Mervyn Thomas, CSW Chief Executive, commented that the “questionable legal avenues utilised by the Sudanese authorities to confiscate property belonging to the Khartoum Bahri Evangelical Church and other properties belonging to the SEPC, are a clear attempt to financially weaken the church and precipitate its permanent closure.”

Violation

“These actions are in clear violation of Article 6 of Sudan's constitution, Article 18 of the International Covenant on Civil and Political Rights (ICCPR), and Article 8 of the African Charter on Human and Peoples Rights (ACHPR), which guarantee the right to freedom of religion or belief, and to which Sudan is a signatory,” Thomas explained.

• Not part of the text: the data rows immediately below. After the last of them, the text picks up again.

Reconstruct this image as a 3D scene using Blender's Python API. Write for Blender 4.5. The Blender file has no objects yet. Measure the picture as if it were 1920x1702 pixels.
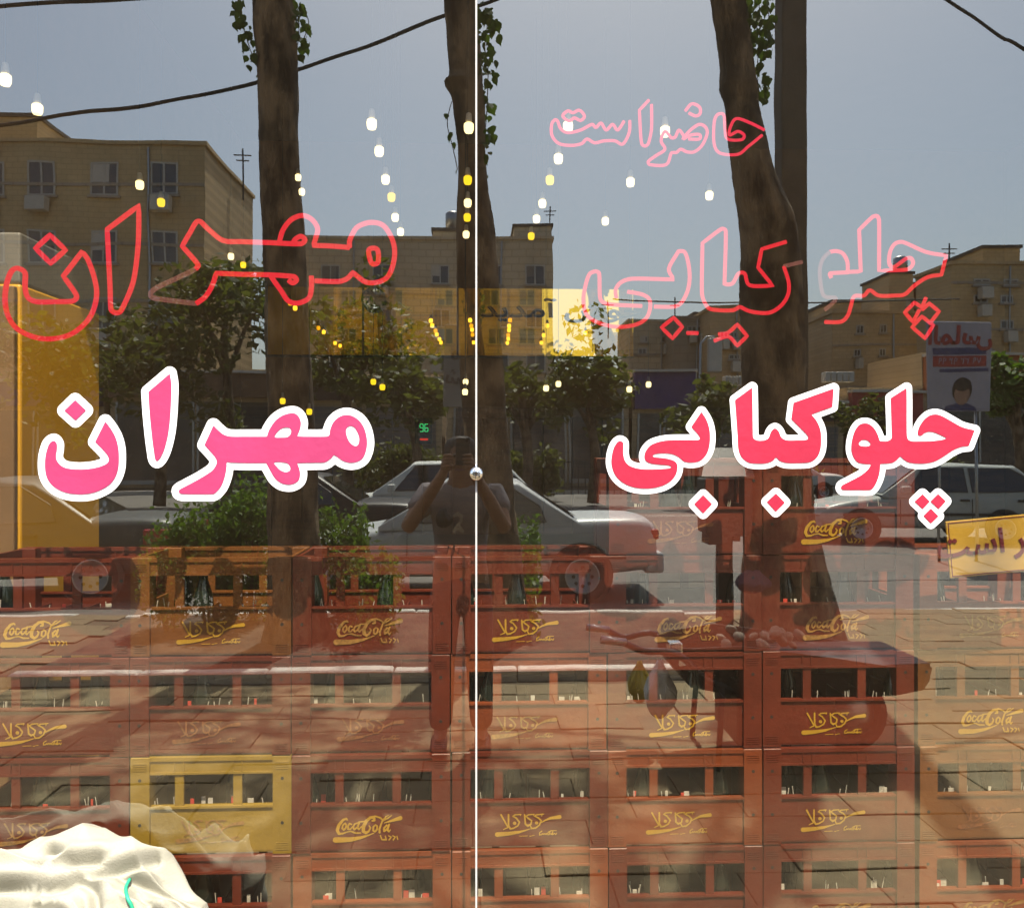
import bpy, math, random
import numpy as np
from mathutils import Vector, Matrix, noise as mnoise
from mathutils.bvhtree import BVHTree
random.seed(7)
rng = np.random.default_rng(7)
S = bpy.context.scene
COL = S.collection

# ------------------------------------------------------------------ camera
F = 1600.0                      # focal length in photograph pixels (1920 wide)
CAM = Vector((0.0, -2.15, 1.62))
YAW = math.radians(2.4)
cd = bpy.data.cameras.new('camera'); cam = bpy.data.objects.new('camera', cd); COL.objects.link(cam)
cam.location = CAM; cam.rotation_euler = (math.radians(90), 0, -YAW)
cd.sensor_width = 36; cd.lens = 36 * F / 1920; cd.clip_start = 0.05; cd.clip_end = 3000
S.camera = cam

# ------------------------------------------------------------------ sky, sun, exposure
SUN_EL, SUN_AZ = math.radians(62), math.radians(169)    # azimuth clockwise from +Y: over the street
w = bpy.data.worlds.new('World'); S.world = w; w.use_nodes = True
nt = w.node_tree; bg = nt.nodes['Background']
sky = nt.nodes.new('ShaderNodeTexSky'); sky.sky_type = 'NISHITA'; sky.sun_disc = False
sky.sun_elevation = SUN_EL; sky.sun_rotation = SUN_AZ
sky.air_density = 1.0; sky.dust_density = 3.5; sky.ozone_density = 1.0
nt.links.new(sky.outputs[0], bg.inputs[0]); bg.inputs[1].default_value = 0.13
ld = bpy.data.lights.new('sun', 'SUN'); ld.energy = 5.0; ld.angle = math.radians(0.5); ld.color = (1, 0.95, 0.87)
sun = bpy.data.objects.new('sun', ld); COL.objects.link(sun)
sd = Vector((math.sin(SUN_AZ) * math.cos(SUN_EL), math.cos(SUN_AZ) * math.cos(SUN_EL), math.sin(SUN_EL)))
sun.rotation_euler = sd.to_track_quat('Z', 'Y').to_euler(); sun.location = (0, -20, 30)
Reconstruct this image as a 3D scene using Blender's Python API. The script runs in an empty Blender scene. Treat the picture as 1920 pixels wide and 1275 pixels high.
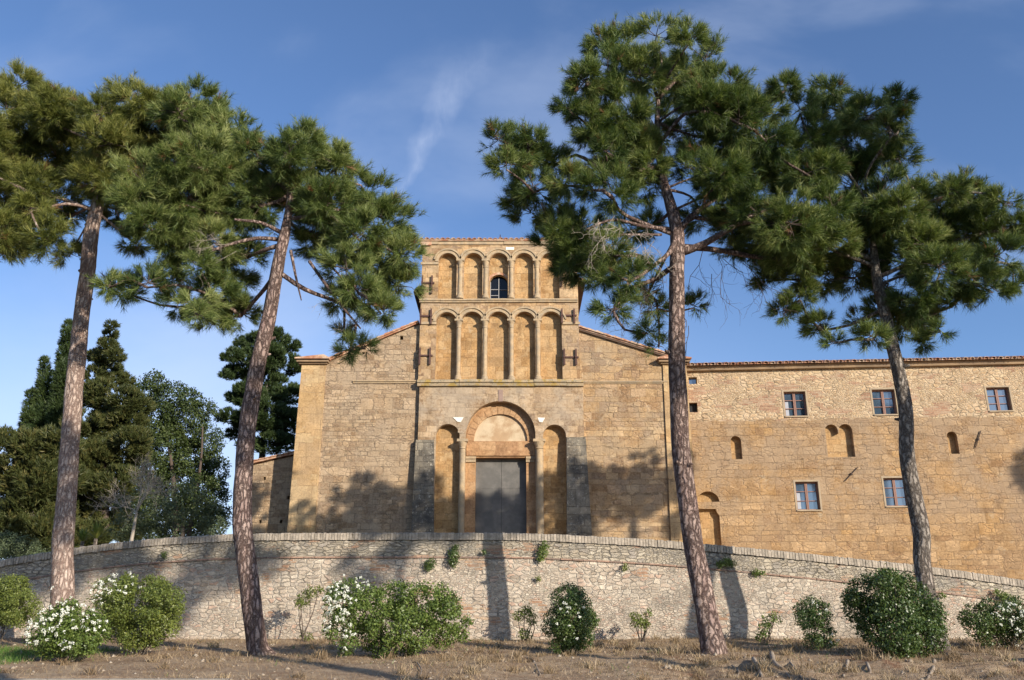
import bpy, math, random
import numpy as np
from mathutils import Vector
from mathutils.geometry import tessellate_polygon
random.seed(7)
RNG = np.random.default_rng(11)
R = math.radians
scene = bpy.context.scene
COL = scene.collection

# ------------------------------------------------------------------ camera, world, sun, exposure
F = 1700.0; PITCH = R(18.8); CZ = 1.6
cam = bpy.data.cameras.new('camera'); cam_o = bpy.data.objects.new('camera', cam); COL.objects.link(cam_o)
cam.sensor_width = 36; cam.lens = F/1920*36; cam.clip_end = 4000; cam.clip_start = 0.1
cam_o.location = (0, 0, CZ); cam_o.rotation_euler = (R(90)+PITCH, 0, 0)
scene.camera = cam_o
SUN_AZ = R(41); SUN_EL = R(18.3)          # azimuth measured from -Y (behind the camera) towards +X
sun_dir = Vector((math.sin(SUN_AZ)*math.cos(SUN_EL), -math.cos(SUN_AZ)*math.cos(SUN_EL), math.sin(SUN_EL)))
sd = bpy.data.lights.new('sun', 'SUN'); sd.energy = 5.0; sd.angle = R(0.45); sd.color = (1.0, 0.90, 0.76)
so = bpy.data.objects.new('sun', sd); COL.objects.link(so); so.rotation_euler = sun_dir.to_track_quat('Z', 'Y').to_euler()
scene.view_settings.view_transform = 'Standard'; scene.view_settings.look = 'None'
scene.view_settings.gamma = 1; scene.view_settings.exposure = 0.36

class NT:
    """small helper to write node trees"""
    def __init__(s, tree): s.t = tree; s.N = tree.nodes; s.L = tree.links
    def put(s, sock, v):
        if isinstance(v, bpy.types.NodeSocket): s.L.new(v, sock)
        elif isinstance(v, (tuple, list)) and len(v) == 3 and sock.type == 'RGBA': sock.default_value = (*v, 1)
        else: sock.default_value = v
    def node(s, kind, ins=None, **props):
        n = s.N.new(kind)
        for k, v in props.items(): setattr(n, k, v)
        for k, v in (ins or {}).items(): s.put(n.inputs[k], v)
        return n
    def m(s, op, a, b=0.0, c=None, clamp=False):
        n = s.N.new('ShaderNodeMath'); n.operation = op; n.use_clamp = clamp
        s.put(n.inputs[0], a); s.put(n.inputs[1], b)
        if c is not None: s.put(n.inputs[2], c)
        return n.outputs[0]
    def noise(s, vec, scale, detail=4, rough=0.55, dim='3D', dist=0.0):
        n = s.N.new('ShaderNodeTexNoise'); n.noise_dimensions = dim
        s.put(n.inputs['W' if dim == '1D' else 'Vector'], vec)
        n.inputs['Scale'].default_value = scale; n.inputs['Detail'].default_value = detail
        n.inputs['Roughness'].default_value = rough; n.inputs['Distortion'].default_value = dist
        return n.outputs[0]
    def xyz(s, x, y, z=0.0):
        n = s.N.new('ShaderNodeCombineXYZ'); s.put(n.inputs[0], x); s.put(n.inputs[1], y); s.put(n.inputs[2], z); return n.outputs[0]
    def ramp(s, fac, stops, interp='LINEAR'):
        n = s.N.new('ShaderNodeValToRGB'); r = n.color_ramp; r.interpolation = interp
        while len(r.elements) < len(stops): r.elements.new(0.5)
        for e, (p, c) in zip(r.elements, stops):
            e.position = p; e.color = (c, c, c, 1) if isinstance(c, (int, float)) else (*c, 1)
        s.put(n.inputs[0], fac); return n.outputs[0]
    def mix(s, fac, a, b, mode='MIX'):
        n = s.N.new('ShaderNodeMix'); n.data_type = 'RGBA'; n.blend_type = mode; n.clamp_result = False
        s.put(n.inputs[0], fac); s.put(n.inputs[6], a); s.put(n.inputs[7], b); return n.outputs[2]
    def smooth(s, v, lo, hi):
        n = s.N.new('ShaderNodeMapRange'); n.interpolation_type = 'SMOOTHSTEP'
        s.put(n.inputs[0], v); n.inputs[1].default_value = lo; n.inputs[2].default_value = hi
        n.inputs[3].default_value = 0; n.inputs[4].default_value = 1
        return n.outputs[0]

# world: Nishita sky plus thin cirrus by direction
w = bpy.data.worlds.new('World'); scene.world = w; w.use_nodes = True
n = NT(w.node_tree); n.N.clear()
sky = n.node('ShaderNodeTexSky', sky_type='NISHITA', sun_disc=False)
sky.sun_elevation = SUN_EL; sky.sun_rotation = math.pi - SUN_AZ; sky.altitude = 300; sky.air_density = 1.0; sky.dust_density = 0.6; sky.ozone_density = 2.2
tc = n.node('ShaderNodeTexCoord'); sx = n.node('ShaderNodeSeparateXYZ', {0: tc.outputs['Generated']})
yy = n.m('MAXIMUM', sx.outputs[1], 0.05)
u = n.m('DIVIDE', sx.outputs[0], yy); v = n.m('DIVIDE', sx.outputs[2], yy)
wob = n.m('MULTIPLY', n.m('SUBTRACT', n.noise(n.xyz(u, v, 3.0), 6, 4), 0.5), 0.16)
cl = n.noise(n.xyz(n.m('ADD', n.m('MULTIPLY', u, 1.3), n.m('MULTIPLY', v, 1.1)), n.m('SUBTRACT', n.m('MULTIPLY', v, 2.2), n.m('MULTIPLY', u, 0.6)), 1.7), 1.7, 6, 0.5, dist=0.3)
veil = n.smooth(cl, 0.44, 0.74)
# the rising streak of cirrus beside the tower
lu = n.m('ADD', n.m('SUBTRACT', u, n.m('MULTIPLY', n.m('SUBTRACT', v, 0.56), 0.42)), wob)
g = n.m('ABSOLUTE', n.m('ADD', lu, 0.128))
wid = n.m('ADD', 0.006, n.m('MULTIPLY', n.m('MAXIMUM', n.m('SUBTRACT', v, 0.5), 0.0), 0.15))
st = n.m('SUBTRACT', 1.0, n.m('DIVIDE', g, wid), clamp=True)
st = n.m('MULTIPLY', n.m('MULTIPLY', st, n.smooth(v, 0.47, 0.56)), n.m('SUBTRACT', 1.0, n.smooth(v, 0.62, 0.80)))
st = n.m('MULTIPLY', st, n.smooth(n.noise(n.xyz(n.m('MULTIPLY', u, 3.0), v, 9.0), 5, 6, 0.65), 0.30, 0.68))
low = n.m('MULTIPLY', n.m('SUBTRACT', 1.0, n.smooth(v, 0.08, 0.52)), n.m('SUBTRACT', 1.0, n.smooth(u, -0.45, 0.55)))
mask = n.m('ADD', n.m('ADD', n.m('MULTIPLY', veil, 0.20), n.m('MULTIPLY', st, 0.26)), n.m('MULTIPLY', low, 0.6), clamp=True)
skyc = n.mix(1.0, sky.outputs[0], (0.90, 1.02, 1.24), 'MULTIPLY')
colr = n.mix(mask, skyc, (5.4, 6.0, 7.4))
bg = n.node('ShaderNodeBackground', {0: colr, 1: 0.12}); out = n.node('ShaderNodeOutputWorld', {0: bg.outputs[0]})

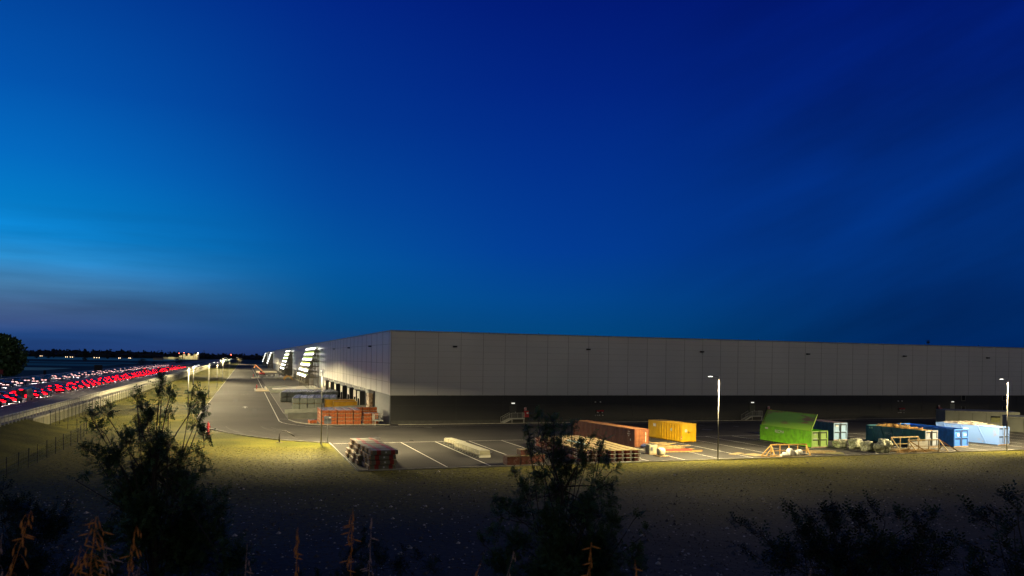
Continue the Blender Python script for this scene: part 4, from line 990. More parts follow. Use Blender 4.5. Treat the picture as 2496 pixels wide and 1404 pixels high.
# yellow timber frame
def timber_cradle(loc, rz, ln, w, h, label, name='timber_barrier', lean=.7, npost=5, mat=timber):
    t = thing(name, label, 'timber barrier', loc, rz)
    b = MB()
    for yy in (0, w):
        b.bar((0, yy, .06), (ln, yy, .06), .1, .12); 
        for k in range(npost):
            x = ln*(k+.02)/(npost-1)
            if yy == w: b.bar((x, yy, .1), (x, yy, h), .11)
    b.build('post', mat, t)
    r = MB(); r.bar((-.1, w, h), (ln+.1, w, h), .1, .16); r.bar((0, w, h*.45), (ln, w, h*.45), .06, .1); r.build('top_rail', mat, t)
    d = MB()
    for x in (0, ln): d.bar((x, w, h), (x-lean*0, 0, .1), .1, .12); d.bar((x, w*.6, h*.62), (x, w, .1), .08)
    for x in (0, ln): d.bar((x, 0, .06), (x, w, .06), .1, .1)
    d.build('brace', mat, t); return t
tf = timber_cradle((64.9, 83.2, 0), -.05, 5.4, .9, 1.45, 'yellow timber barrier frame with open posts in front of the green skip')
x_ = MB().bar((0, .9, 1.4), (-1.9, .2, .12), .1, .12).bar((0, .9, .9), (-1.3, .1, .1), .09, .1).bar((5.4, .9, 1.4), (6.2, 1.6, .7), .09).bar((-2.0, .1, .06), (.2, .1, .06), .12, .1); x_.build('end_brace', timber, tf)
# pallet of white sacks
t = thing('sack_pallet', 'low pallet of white sacks and rolls at the grass edge before the yellow timber frame', 'sack pallet', (67.6, 82.9, 0), .1)
pallet_parts(t, 2.5, .6)
q = random.Random(8)
for k in range(8):
    x = -1.9+k*.55; hgt = (.14, .3, .62, .45, .42, .5, .2, .16)[k]
    MB().blob((x, q.uniform(-.15, .15), .15+hgt*.75), (.32, .42, hgt*.8), 20+k, 12, 7, .18, .7).build('sack', M('white_sack', (.62, .60, .56), .7, scale=4), t, True)
MB().tube([(-2.5, -.35, .3), (-1.1, -.35, .3)], .16, 12).build('roll', white_p, t)
# stack of planks
t = thing('plank_stack', 'short stack of pale planks on the asphalt, right of the white sacks', 'plank stack', (74.0, 85.2, 0), -.35)
b = MB(); q = random.Random(3)
for k in range(14): z = .05+.09*(k//4); o_ = q.uniform(-.25, .25); y = -.6+.36*(k % 4); b.box(-1.7+o_, 1.6+o_, y, y+.3, z, z+.075)
b.build('planks', timber_p, t)
b = MB()
for k in range(9): o_ = q.uniform(-.2, .2); b.bar((.3+o_, -.9+.1*k, .08+.05*(k % 3)), (2.6+o_, -1.1+.14*k, .08+.05*(k % 3)), .12, .06)
b.build('offcuts', M('mossy_offcuts', (.36, .34, .18), .8), t)
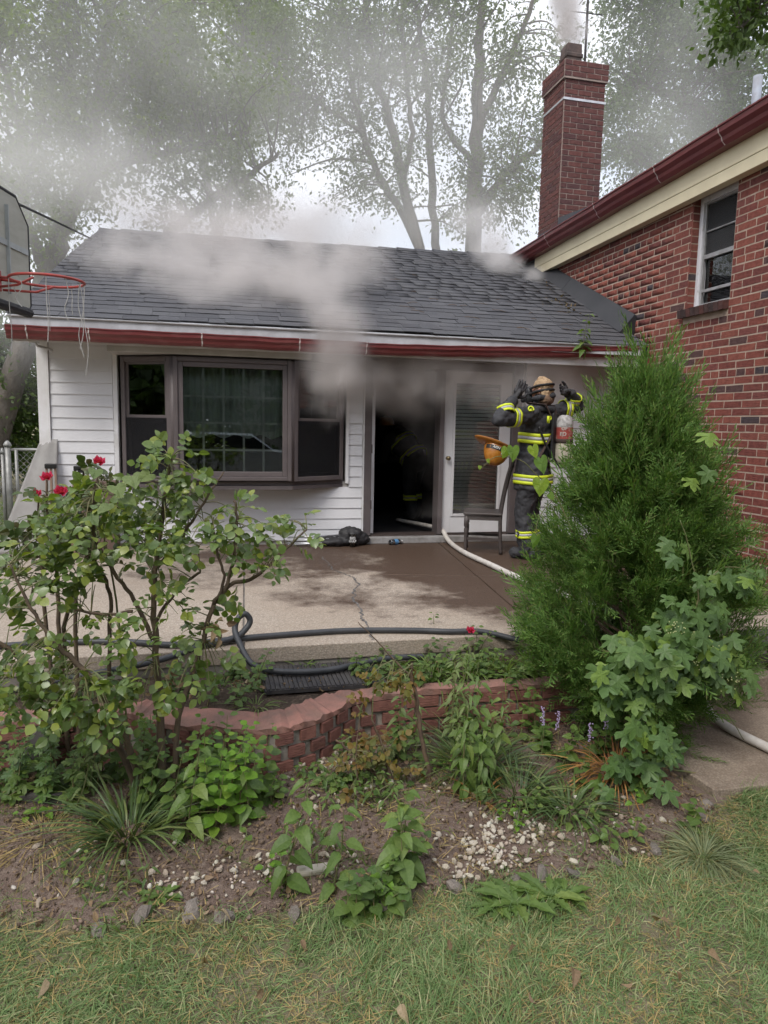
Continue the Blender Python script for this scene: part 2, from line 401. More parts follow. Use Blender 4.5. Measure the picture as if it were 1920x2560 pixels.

“The court order will effectively facilitate the illegal closure of yet another church at a time when the government has stated that the construction of new churches will no longer be permitted. We call upon the international community, and in particular the African Union, to hold Sudan to its obligations to protect the right to freedom of religion or belief and to guarantee the profession and free practice of religion as outlined in international statutes to which the nation is party.”

Detentions, harassment

On 21 December last year, visiting South Sudanese Pastor Yat Michael, was detained by members of the National Intelligence and Security Service (NISS) in Khartoum, after he had been preaching that morning at the Evangelical Church in Khartoum North. The next day, they informed his wife that he was being held in relation to an ongoing investigation, but did not reveal any further details.

Another South Sudanese pastor who was visiting Khartoum, Rev. Peter Yen, was held on 11 January when he responded to summons to report to a NISS office. It appears that his detention is linked to a letter he delivered to the Religious Affairs Office in Khartoum inquiring about Rev. Michael’s condition. Both are held incommunicado until today.

Rev. Kodi El Ramli, Secretary-General of the Sudan Council of Churches (SCC), told Dabanga on 10 September last year, that, apart from the confiscation of churches in the Sudanese capital, the SCC had received many complaints about harassments and discrimination of Christians. “They are systematically obstructed to visit their churches.” The SCC’s Board of Trustees planned to convene “a large meeting with the heads of all churches, to discuss these problems extensively”.